JOURNAL OF ACCOUNTING AND FINANCE 


Fintech, Digital Payments, and the Risks of Outsourcing Payroll Accounting: The Case of MyPayRollHR


Author(s): Uma V. Sridharan

Citation: Uma V. Sridharan, (2021) "Fintech, Digital Payments, and the Risks of Outsourcing Payroll Accounting: The Case of MyPayRollHR," Journal of Accounting and Finance, Vol. 21, Iss. 3, pp. 74-81

Article Type: Research paper

Publisher: North American Business Press

Abstract:

Payroll accounting requires specialized knowledge and expertise that many small businesses lack. Employee recruitment, retention and satisfaction are highly dependent on the employer’s ability to efficiently process payroll in a timely and dependable fashion.
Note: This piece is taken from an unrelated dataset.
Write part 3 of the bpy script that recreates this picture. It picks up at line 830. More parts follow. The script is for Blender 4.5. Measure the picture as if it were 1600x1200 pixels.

Firms outsource payroll to devote more time and resources on their primary business and strategic goals which may have a bigger impact than processing payroll does, on the firm’s triple bottom line – people, profit, and the planet. While the decision to outsource payroll can help ensure employees are paid and taxes are withheld in a timely fashion, there are inherent risks in handing off this important function to a third-party processor. The ultimate responsibility for accurate and timely processing of payroll remains with the employer. So, firms seeking to outsource payroll need to perform adequate due diligence to ensure there are proper financial controls at third party payroll processors to prevent fraud and misappropriation. This paper presents a recent real life case study that explains the potential pitfalls of outsourcing the payroll function especially when digital payments are used.